--- start ---
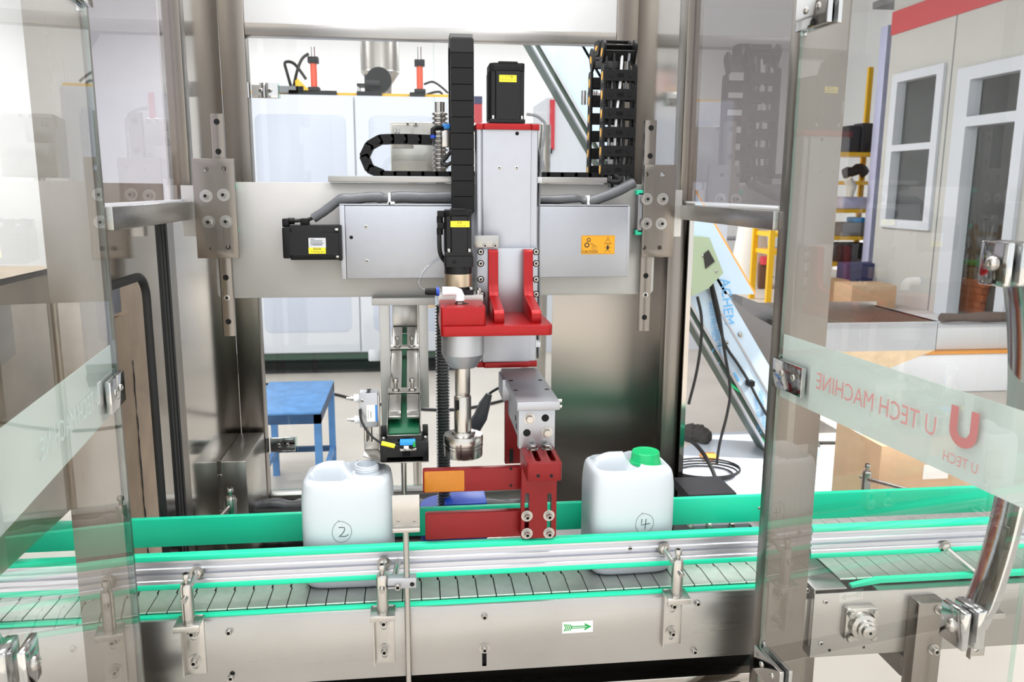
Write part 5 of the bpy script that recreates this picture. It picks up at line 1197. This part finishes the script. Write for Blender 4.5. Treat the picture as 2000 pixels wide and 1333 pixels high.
# hopper
YHp = 5.0
hp = thing('cap_hopper', 'wide shallow stainless hopper with a tapered bottom beside the elevator', 'hopper', (AX(1680, 700, YHp), YHp+.3, .55))
fl_, fr_ = AX(1530, 600, YHp), at(1833, 628, Y=YHp).x
zt2, zb2 = AZ(1833, 628, YHp), AZ(1833, 684, YHp); yb2 = YHp+.75
bx('front_wall', 'alu_bright', hp, fl_, fr_, YHp, YHp+.004, zb2, zt2); bx('back_wall', 'steel_plain', hp, fl_, fr_, yb2, yb2+.004, zb2, zt2+.03)
bx('side_wall', 'steel_plain', hp, fl_, fl_+.004, YHp, yb2, zb2, zt2); bx('side_wall', 'steel_plain', hp, fr_-.004, fr_, YHp, yb2, zb2, zt2)
bx('rim', 'alu_bright', hp, fl_, fr_, YHp-.012, YHp+.004, zt2-.008, zt2); bx('rim', 'alu_bright', hp, fr_-.004, fr_+.012, YHp, yb2, zt2-.008, zt2)
bm = bmesh.new(); xm = AX(1650, 770, YHp+.2)
tv = [bm.verts.new(p) for p in ((fl_, YHp, zb2), (fr_, YHp, zb2), (fr_, yb2, zb2), (fl_, yb2, zb2))]; bv = [bm.verts.new(p) for p in ((fl_+.02, YHp+.2, zb2-.28), (xm, YHp+.2, zb2-.28), (xm, yb2-.2, zb2-.28), (fl_+.02, yb2-.2, zb2-.28))]
for i in range(4): bm.faces.new((tv[i], tv[(i+1) % 4], bv[(i+1) % 4], bv[i]))
bm.faces.new(bv); ob('tapered_bottom', bm, 'steel_warm', hp)
pr('inlet_chute', 'steel_dark', hp, [(at(px, py, Y=YHp+.2).x, at(px, py, Y=YHp+.2).z) for px, py in ((1451, 580), (1512, 603), (1502, 668), (1444, 640))], 'Y', YHp+.2, YHp+.5)
for x in (fl_+.3, fr_-.1): bx('leg', 'steel_v', hp, x, x+.04, yb2-.06, yb2-.02, 0, zb2)
# ------------------------------------------------------------------ floor clutter on the right
fs = bmesh.new(); vs = [fs.verts.new(at(px, py, Z=.006)) for px, py in ((1330, 880), (1385, 848), (1470, 842), (1560, 845), (1640, 900), (1640, 1000), (1330, 1000))]
fs.faces.new(vs); r_ = bmesh.ops.extrude_face_region(fs, geom=fs.faces[:]); bmesh.ops.translate(fs, verts=[g for g in r_['geom'] if isinstance(g, bmesh.types.BMVert)], vec=(0, 0, .003))
tag(ob('film_sheet', fs, 'film_sheet'), 'shiny filmed steel sheet lying on the floor under the elevator foot', 'sheet')
bm = bmesh.new()
gl = [at(*p, Z=.05) for p in ((1340, 850), (1356, 846), (1370, 852), (1386, 856))]
tube(bm, smooth_path(gl, 4), [.05, .06, .07, .06, .065, .055, .06, .07, .05, .055, .05, .045, .04], 10, .25); ob_ = tag(ob('work_glove', bm, 'cloth_dark'), 'crumpled dark grey work glove on the filmed sheet', 'glove')
cl = thing('cable_coil', 'coil of thin black cable lying on the sunlit sheet', 'cable', at(1385, 925, Z=.01))
c0 = at(1375, 925, Z=.02)
for k in range(4): tb('cable_turn', 'black_rubber', cl, [(c0.x+(.17+.012*k)*cos(radians(q))*(1+.1*sin(k)), c0.y+(.13+.012*k)*sin(radians(q)), .02+.012*k) for q in range(0, 361, 15)], .0055, 6)
tag(tb('thick_cable', 'black_rubber', None, [at(1330, 850, Z=.30), at(1360, 870, Z=.22), at(1385, 905, Z=.12), at(1402, 950, Z=.03), at(1405, 985, Z=.02)], .013, 8, sm=5), 'thick black cable arching down to the floor by the mid post', 'cable')
tag(bx('rubber_mat', 'grey_thing', None, at(1345, 975, Z=.05).x, at(1450, 980, Z=.05).x, at(1400, 985, Z=.05).y, at(1400, 952, Z=.05).y, .0, .05, .004), 'dark grey slab on the floor behind the rear rail', 'mat')
tag(bx('orange_peel', 'orange_edge', None, at(1372, 893, Z=.02).x, at(1402, 893, Z=.02).x, at(1390, 897, Z=.02).y, at(1390, 886, Z=.02).y, .009, .03, .008), 'small orange scrap lying on the sunlit sheet', 'scrap')
b0 = at(1722, 872, Y=3.3); b1 = at(1945, 905, Y=3.3)
cbx = thing('cardboard_box', 'brown cardboard box with a white label on the floor behind the right conveyor', 'box', ((b0.x+b1.x)/2, 3.5, 0))
bx('carton', 'cardboard', cbx, b0.x, b1.x, 3.3, 3.7, 0, b0.z, .004); bx('paper_label', 'paper', cbx, AX(1803, 920, 3.3), AX(1852, 920, 3.3), 3.298, 3.3, AZ(1820, 936, 3.3), AZ(1820, 908, 3.3))
bx('tape', 'paper', cbx, b0.x-.001, b1.x+.001, 3.48, 3.53, b0.z, b0.z+.001)
tag(tb('floor_cable', 'black_rubber', None, [at(1590, 866, Z=.01), at(1640, 866, Z=.01), at(1690, 872, Z=.01), at(1730, 884, Z=.01), at(1780, 900, Z=.01)], .012, 8, sm=5), 'thin dark cable on the floor left of the cardboard box', 'cable')
# sheet stack
sk0, sk1 = at(1560, 690, Y=6.2), at(2060, 655, Y=6.2)
sk_ = thing('sheet_stack', 'long low stack of white wrapped sheets behind the hopper', 'stack', ((sk0.x+sk1.x)/2, 6.6, 0))
zt3 = AZ(1850, 692, 6.2)
bx('lower_pack', 'white_plastic', sk_, sk0.x, sk1.x, 6.2, 7.0, 0, zt3, .02); bx('orange_line', 'orange_edge', sk_, sk0.x, sk1.x, 6.19, 7.0, zt3, zt3+.02); bx('upper_pack', 'grey_label', sk_, sk0.x, sk1.x, 6.25, 7.0, zt3+.02, AZ(1900, 640, 6.25), .02)
tag(tb('rolled_cloth', 'cloth_brown', None, [Vector((AX(px, 650, 6.45), 6.45, AZ(1900, 640, 6.25)+.05)) for px in (1836, 1880, 1920, 1975, 2040)], [.045, .035, .05, .04, .045], 10, .15), 'dark brown rolled cloth lying on the white sheet stack', 'cloth')
# ------------------------------------------------------------------ shelves at the back right
YS2 = 13.0
def rack(label, px0, px1, py0, py1, levels, Y):
    t = thing('storage_rack', label, 'rack', (AX((px0+px1)/2, py1, Y), Y+.3, 0), 'yellow steel storage racks')
    x0_, x1_ = AX(px0, py1, Y), AX(px1, py1, Y)
    for x in (x0_, x1_):
        for y in (Y, Y+.6): bx('upright', 'yellow_paint', t, x-.04, x+.04, y-.03, y+.03, 0, AZ(px1, py0, Y))
    for py in levels: z = AZ(px1, py, Y); bx('shelf_board', 'yellow_paint', t, x0_, x1_, Y-.02, Y+.6, z-.06, z)
    return t
rack('tall yellow storage rack full of parts beside the office wall', 1560, 1703, 120, 552, (298, 354, 409, 462, 513), YS2)
def rbox(name, m, px0, px1, py0, py1, Y, label, cat, d=.3, bev=.02, group=None):
    z0_ = AZ(1703, py1, YS2) if py1 in (298, 354, 409, 462, 513) else AZ(px0, py1, Y)
    return tag(bx(name, m, None, AX(px0, py1, Y), min(AX(px1, py1, Y), AX(1701, 400, YS2)) if py1 in (298, 354, 409, 462, 513) else AX(px1, py1, Y), Y, Y+d, z0_, z0_+AZ(px0, py0, Y)-AZ(px0, py1, Y), bev), label, cat, group)
rbox('parts_drum', 'dark_thing', 1655, 1678, 245, 298, YS2+.05, 'black drum on the top shelf of the tall yellow rack, left one', 'drum')
rbox('parts_drum', 'dark_thing', 1680, 1702, 240, 298, YS2+.05, 'black drum on the top shelf of the tall yellow rack, right one', 'drum')
tag(tb('black_belt', 'dark_thing', None, [at(1650, 340, Y=YS2+.2), at(1665, 335, Y=YS2+.2), at(1680, 332, Y=YS2+.2), at(1690, 340, Y=YS2+.2)], .09, 8, .2, sm=2), 'bundle of black belts on the second shelf of the tall yellow rack', 'belts')
tag(tb('white_rag', 'cloth_white', None, [at(1655, 350, Y=YS2-.09), at(1664, 365, Y=YS2-.09), at(1660, 385, Y=YS2-.09)], [.07, .07, .05], 10, .2), 'white rag hanging from the tall yellow rack', 'rag')
rbox('patterned_bundle', 'lilac', 1645, 1714, 385, 409, YS2+.05, 'pale lilac patterned bundle on the third shelf of the tall yellow rack', 'bundle')
rbox('tool_heap', 'grey_thing', 1645, 1695, 435, 462, YS2+.05, 'heap of grey tools on the fourth shelf of the tall yellow rack', 'tools')
rbox('blue_pouch', 'sensor_blue', 1670, 1690, 425, 435, YS2+.05, 'small bright blue pouch on the heap of grey tools', 'pouch')
rbox('dark_crate', 'dark_thing', 1640, 1698, 475, 513, YS2+.05, 'dark crate on the lowest shelf of the tall yellow rack', 'crate')
rbox('plastic_basket', 'navy', 1648, 1718, 515, 588, at(1680, 588, Z=0).y, 'navy plastic basket standing before the tall yellow rack', 'basket')
rbox('cardboard_box', 'cardboard', 1660, 1748, 558, 612, at(1700, 612, Z=0).y, 'open cardboard box under the navy basket near the office wall', 'box', .5)
rbox('cardboard_box', 'cardboard', 1632, 1657, 548, 606, at(1645, 606, Z=0).y+.6, 'small cardboard box left of the open cardboard box', 'box', .4)
tag(bx('lilac_post', 'lilac', None, AX(1705, 400, YS2-.3), AX(1722, 400, YS2-.3), YS2-.3, YS2-.1, 0, 4.2), 'pale lilac steel post between the rack and the office wall', 'post')
rack('low yellow rack far behind the elevator', 1504, 1580, 440, 520, (490, 455), 11.5)
rbox('blue_bin', 'blue_bin', 1472, 1500, 482, 541, at(1485, 541, Z=0).y, 'blue plastic bin far behind the elevator, left one', 'bin', .5)
rbox('blue_bin', 'blue_bin', 1508, 1545, 486, 541, at(1525, 541, Z=0).y, 'blue plastic bin far behind the elevator, right one', 'bin', .5)
ws = thing('bag_stand', 'white conical bag stand in the distance right of the elevator', 'stand', at(1460, 535, Z=0))
p0 = at(1462, 560, Z=0); bm = bmesh.new(); lathe(bm, [(.36, 0), (.30, .5), (.22, 1.1), (.22, 1.25)], p0, n=24); ob('bag', bm, 'cloth_white', ws)
wt = thing('far_table', 'grey table with a dark top in the distance right of the elevator', 'table', at(1430, 545, Z=0)); p0 = at(1425, 545, Z=0)
bx('table_top', 'grey_thing', wt, p0.x-.4, p0.x+.45, p0.y, p0.y+.7, .72, .76)
for x in (p0.x-.35, p0.x+.4): bx('leg', 'grey_thing', wt, x-.02, x+.02, p0.y+.05, p0.y+.09, 0, .72)
p0 = at(1493, 565, Z=0); fx_ = thing('floor_jack', 'brown and red jack with a white wheel on the far floor', 'jack', p0)
bx('body', 'brown_thing', fx_, p0.x-.12, p0.x+.12, p0.y, p0.y+.3, 0, .45, .03); cy('head', 'stripe_red', fx_, (p0.x, p0.y, .42), (p0.x, p0.y, .55), .1); cy('wheel', 'white_plastic', fx_, (p0.x+.22, p0.y, .40), (p0.x+.22, p0.y+.1, .40), .2)
# inside the office door
yo_ = wy(1905, 560)
pp = at(1916, 590, X=XW+.9); pp.z = .06
po = thing('flower_pot', 'big brown flower pot with a gold dragon painted on it inside the office door', 'pot', pp)
bm = bmesh.new(); lathe(bm, [(.16, 0), (.18, .03), (.26, .28), (.31, .52), (.33, .53), (.33, .58), (.29, .58), (.28, .50), (0, .50)], pp, n=36); ob('pot_body', bm, 'pot', po)
dr = [(-.32, .62), (-.24, .70), (-.14, .66), (-.10, .58), (-.02, .55), (.08, .60), (.2, .57), (.32, .60)]
tb('dragon', 'pot_gold', po, [pp+Vector((-.29+.1*abs(q), -q*.55, z*.62)) for q, z in dr], .014, 6)
pt_ = thing('planter_tray', 'green tray with a plant standing on the flower pot', 'planter', pp+Vector((0, 0, .59)))
bx('tray', 'plant_green', pt_, pp.x-.2, pp.x+.2, pp.y-.24, pp.y+.24, pp.z+.585, pp.z+.65, .02)
bm = bmesh.new()
for k in range(40):
    a_ = random.uniform(0, 6.3); q = pp+Vector((.1*cos(a_), .15*sin(a_), .65)); e_ = q+Vector((.2*cos(a_), .25*sin(a_), random.uniform(.2, .6))); s_ = Vector((-sin(a_), cos(a_), 0))*.03
    bm.faces.new([bm.verts.new(v_) for v_ in (q, (q+e_)/2+s_, e_, (q+e_)/2-s_)])
ob('leaves', bm, 'grey_thing', pt_)
pb_ = at(1888, 592, X=XW+.45); pb_.z = .06
sb_ = thing('brick_stack', 'small stack of orange bricks beside the flower pot', 'bricks', pb_)
bmk = bmesh.new(); box(bmk, -.06, .06, -.12, .12, 0, .085); bmk = finish(bmk, .004, 1)
for r_i in range(5):
    for c_i in range(2): link('brick', bmk, 'brick_orange', sb_, pb_+Vector((0, -.26*c_i+.05*(r_i % 2), .09*r_i)))
tag(tb('black_bag', 'dark_thing', None, [Vector((at(1958, 590, X=XW+.5).x, at(1958, 590, X=XW+.5).y, z)) for z in (.06, .25, .45, .6)], [.18, .2, .16, .06], 12, .1), 'black plastic bag beside the flower pot in the office doorway', 'bag')
tag(bx('office_shelf', 'dark_thing', None, XW+2.2, XW+2.7, y_door0-.6, y_door1+4.0, .06, 2.2), 'dark shelf unit deep inside the office', 'shelf')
--- end ---
Your task: Go through the listing above and report how many of its lines contain the word "wide", with only the number as output.

Expected answer: 2